Artist and storytellers working together outdoors, analysing papercut pieces while planning narratives.
Process

Shaping stories for Wild Wings of Hope

I’ve been collaborating with two traditional storytellers whose practices bring together folklore, ecology, and rhythm within Wild Wings of Hope.

Chief Gift Amu and Cara Silversmith, with cultural roots in Africa and Scotland respectively, bring complementary skills to the project. They are helping to bring the migration of Swifts and Swallows to life alongside my papercut work, shaping both the narrative and participatory elements of the project.

Together, we will bridge local and global stories of migration, biodiversity, and belonging to engage diverse audiences across community settings and care environments through interactive storytelling that is accessible for all ages.

Master storyteller chief Gift Amu in the National Museum of Scotland Grand Gallery
Gift Amu and Cara Silversmith have joined as collaborating storytellers
Scottish storyteller Cara Silversmith in the National Museum of Scotland Grand Gallery

Gift Amu: contributing rhythm & Sankofa

Gift Amu is a musician, master folklorist,  and performance artist whose work draws on oral traditions, embodied storytelling, and cultural frameworks rooted in his Ghanaian heritage.

Chief Gift Amu has introduced a powerful guiding concept to our collaboration: Sankofa.

Rooted in the traditions of the Akan people of Ghana, Sankofa is represented by a bird whose feet face forward while its head turns back, holding an egg gently in its beak. Gift explained its meaning clearly: “Sankofa translates to ‘go back and fetch it’. We must collectively look back to where we came from—only by returning to what has been left behind can we understand the present and shape the future.

Two storytellers talking with an artist inside a museum gallery during a planning discussion.
Storytellers Gift Amu and Cara Silversmith in conversation with artist Ed Harrison during planning at the National Museum of Scotland.

The symbol holds particular resonance. The bird, moving forward while looking back, speaks to continuity and responsibility—progress that remains in dialogue with memory. The egg represents possibility—knowledge, memory, and potential—something fragile yet full of life, capable of becoming many things.

It is a symbol of hope.

And we are now weaving the principle of Sankofa into our project narrative.

We must collectively look back to where we came from—only by returning to what has been left behind can we understand the present and shape the future.

Chief Gift Amu

We are living in a time when the world can feel as though it is moving backwards in many ways. Systemic racism, entrenched colonial power structures, environmental misinformation, and increasingly polarised views that narrow our sense of the future.

The idea of Sankofa offers a way through.

It suggests that progress does not always mean pushing forward blindly, but taking the time to pause, look back, and reclaim what has been overlooked or forgotten.

Within Wild Wings of Hope, the principle of Sankofa becomes both a storytelling framework and a guiding philosophy: to honour what came before, to learn from it, and to carry those lessons forward with care.

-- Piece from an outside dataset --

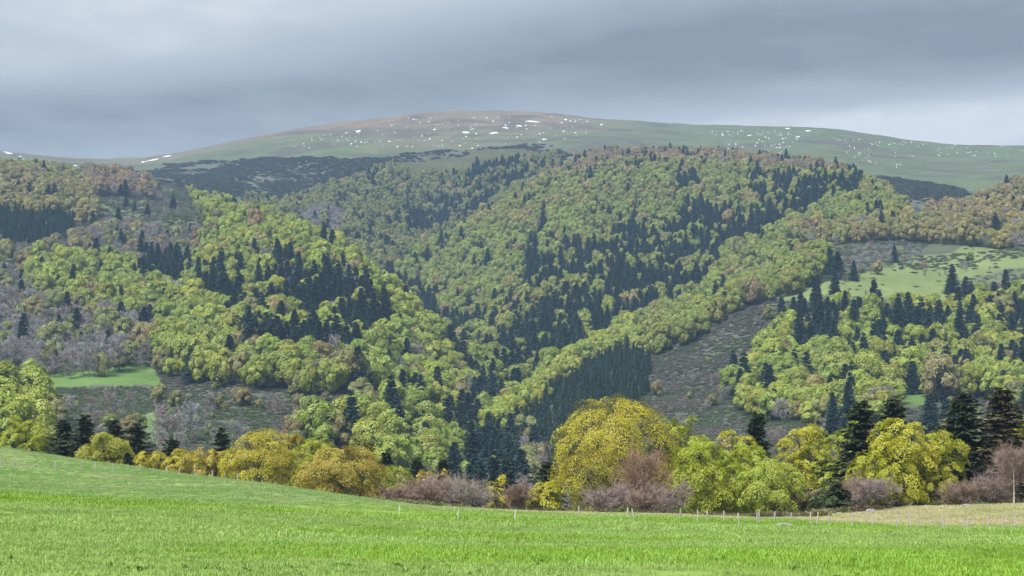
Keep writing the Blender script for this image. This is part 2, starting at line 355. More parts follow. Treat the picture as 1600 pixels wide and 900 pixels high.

Storyteller holding a papercut barn swallow mobile inside a museum gallery.
Cara holds up a Barn Swallow mobile during a rehearsal at the museum. She will be using papercuts as tactile storytelling tools during performances.

Cara Silversmith: Ecological storyteller

Cara Silversmith is a vibrant storyteller who brings the world alive through words. She weaves her deep knowledge of biodiversity into her storytelling, integrating Celtic myths rooted in themes of nature connection.

There could be no more fitting collaborator for Wild Wings of Hope.

Artist and storytellers working together outdoors, analysing papercut pieces while planning narratives.
The Wild Wings of Hope collaborators sit down to shape stories and review the papercut works.

Cara has been developing an engaging educational narrative that explores the migration of Swallows and Swifts between Scotland and Africa, as they navigate landscapes, winds, human impacts, weather systems, and fragile ecosystems.

She will also use my papercut birds as tactile storytelling tools within performances, animating a handheld Barn Swallow mobile to trace routes through the air.

As the story unfolds, the birds will move—literally bringing the migration to life.

Artist and storyteller standing in front of a world map, tracing a migration route between the UK and Africa.
Ed and Cara discussing the migration routes of Barn Swallows between the UK and Africa.
Storyteller points to Ghana on a map of Africa inside a museum gallery.
Gift Amu points to Ghana on a map of Africa, whilst sharing his cultural roots that inform his storytelling practice.

Bringing it together

Together, Gift Amu and Cara are leaning into their distinct strengths — folklore, ecology, rhythm and song — allowing a unique story to evolve across creative disciplines and cultures.

As we prepare for our upcoming autumn workshops, these shared ideas are bringing the project to life.

Through rehearsals and early trials, we are shaping an interactive performance that feels vivid and memorable — one that invites audiences not just to listen, but to participate in the magic of storytelling.

Two storytellers looking at a mobile of paper barn swallows inside a museum gallery.
Gift Amu and Cara Silversmith will deliver Wild Wings of Hope storytelling sessions at the National Museum of Scotland.